A newly introduced offense under the Bharatiya Nyaya Sanhita (BNS), which criminalises intercourse by fraudulent means, including the promise of marriage, punishes fraud, deceit and exploitation, but not disappointment, failed affection or relationship breakdown, the Karnataka High Court said on Wednesday.
“Provision § 69 (BNS) criminalizes sexual intercourse by using deceptive means, including the promise of marriage, without the intention to fulfill it. The provision, although newly introduced, cannot be interpreted in such a way as to become a tool for the retroactive criminalization of consensual relationships based on the mere recitation of the promise,” the court said.
Justice M. Nagaprasanna made these observations while quashing a criminal case filed against a lawyer by a woman who accused him of having a sexual relationship with her on the basis of a promise of marriage and later breaking the promise.
The woman complained that the lawyer she approached in 2020 in a check dishonor case became close to her later in 2022 and allegedly had a physical relationship with her in 2023 with the promise of marriage but did not follow through. The complaint was filed in December 2024.
However, the accused lawyer denied having a physical relationship with her or promising marriage, claiming that the complaint was fabricated and the complainant was in the habit of trapping men for such acts and registering criminal cases against them.
Based on documents about the applicant’s past and current relationship and other complaints she filed, the court said “the complaint bears a strong imprint of manipulation and an attempt to turn private disagreements into public prosecutions.”
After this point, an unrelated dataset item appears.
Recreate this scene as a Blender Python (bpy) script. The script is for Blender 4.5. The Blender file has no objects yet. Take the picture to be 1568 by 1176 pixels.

“… it is difficult to understand, let alone accept, how the applicant could credibly claim that she consented to a sexual relationship based on the promise of marriage when she appears to have been in a permanent marital relationship or at least in a permanent domestic partnership and is also the mother of two children, one aged about 13 years and the other about four years old,” the court said.
The court found from the records that the applicant divorced her second husband in 2016, but the birth certificate of her child, who was born in 2020, lists her second husband as the father. The four-year-old also lives with his mother and father, the court said, relying on recent photographs of the family produced to him.